The new thoroughfare offers a broader, straighter, safer swath of state-of-the-art highway to replace a twisting, congested two-lane blacktop. Since this is a controlled-access highway of Interstate specifications, it is unlikely to become cluttered along its flanks with undesirable development.

There is, of course, the potential for new gas stations, convenience stores and fast food joints to pop up at the major interchanges. But the municipalities of Vass and Cameron, along with the county government, can put strict zoning controls on such enterprises.

Speedup Worth the Money?

Opponents, who tried unsuccessfully to block building of the bypass in court, argued that it would harm sensitive wetlands and damage the rural countryside. The N.C. Department of Transportation was required to develop plans for mitigating the effects the highway will have on wetlands — plans that have withstood the legal test.
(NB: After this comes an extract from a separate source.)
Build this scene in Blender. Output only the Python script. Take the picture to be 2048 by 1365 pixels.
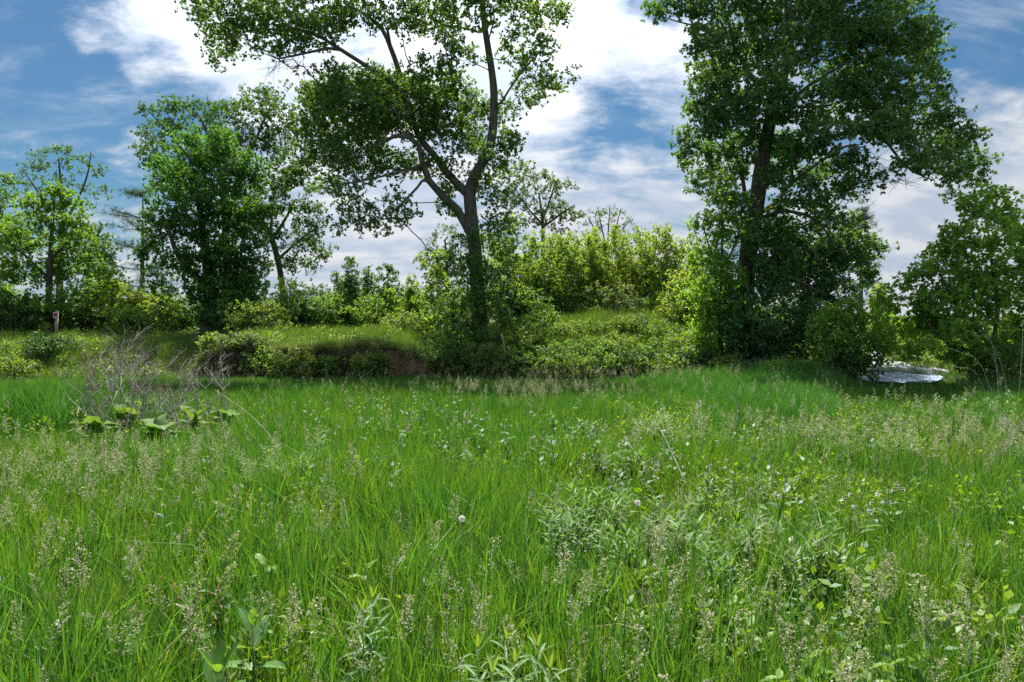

It is ironic that the state decided to throw in a $1 million bonus to the contractor, S.T. Wooten Corp., to get the job finished in time for the U.S. Open, which plays from June 13 through June 19 in Pinehurst. Traffic coming down U.S. 1 from the north will be diverted onto U.S. 15-501 south of Sanford to the satellite parking lot off N.C. 73 near Eastwood. Most of those people will never see the sparkling new bypass, making you wonder whether the speedup was worth that much taxpayer money.

But for many Moore County residents who have waited a long time for this — the project has been on the drawing board since the late 1980s — being able to drive this splendid new stretch provides a long-delayed sense of satisfaction.